Et nous parlions, au comptoir, au bar en face. Brèves de comptoir, résumé du séminaire de la veille, et discrétion sur ce qui nous amenait chacun à venir trois fois par semaine, si tôt le matin appelé.

Une fois la porte ouverte, chacun prenait sa place, souvent la même, et attendait d’être Monsieur Melman nous appelait, par notre prénom : Joëlle, Marie-Josée, Cyril, Nicolas, Thierry, Emile, Claire, Pierre…, chacun son tour et dans un ordre parfois confus.

Les regards se croisaient, s’interrogeaient, riaient aussi.

C’était bon enfant et pour la plupart, nous acceptions les caprices de l’analyse, parfois 5 minutes, parfois 30 minutes …, qu’y avait-il de plus important après tout.

Cette circulation des analysants, des regards, des rêves, des paroles, avait un coté théâtral, mais finalement nous comprenions que nous étions tous logés à la même enseigne et le travail faisait son chemin.

Cette salle d’attente tantôt hostile, tantôt rassurante et accueillante, elle nous permettait de travailler, de penser à ce qu’on allait dire.

Et puis la deuxième porte s’ouvrait « Joëlle ». Cet appel était une vraie invitation.

Et rien ne se passait comme on l’avait prévu, ce n’étaient jamais les mots de la salle d’attente qui venaient,

C’était toujours autre chose, un inattendu salvateur qui nous obligeait à sortir de notre nous-même, on se découvrait possiblement et le temps d’un instant inconnu à nous même, désorienté.

Et heureux de l’être. Nous sortions par une autre porte, donnant sur la rue Pastourelle, à même le trottoir, souvent en larmes mais allégés et avec le sentiment que le jour à venir ne ressemblerait pas à celui de la veille. Et déjà, nous préparions la séance suivante.

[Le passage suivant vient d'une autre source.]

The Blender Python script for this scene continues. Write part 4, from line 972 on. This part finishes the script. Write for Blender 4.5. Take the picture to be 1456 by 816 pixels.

Cette jubilation devant la trouvaille, c’était comme un rire, c’était communicatif…

Et on se trouvait soudain si bête d’en être encore là, à se plaindre encore comme un gamin qui ne veut pas aller à l’école, et qui ne veut pas grandir…

Alors, merci pour la petite porte verte, merci pour la salle d’attente, merci pour l’invitation et merci pour la sortie par la porte dérobée…

Sur le trottoir, il y a la vie, il suffisait d’apprendre à regarder.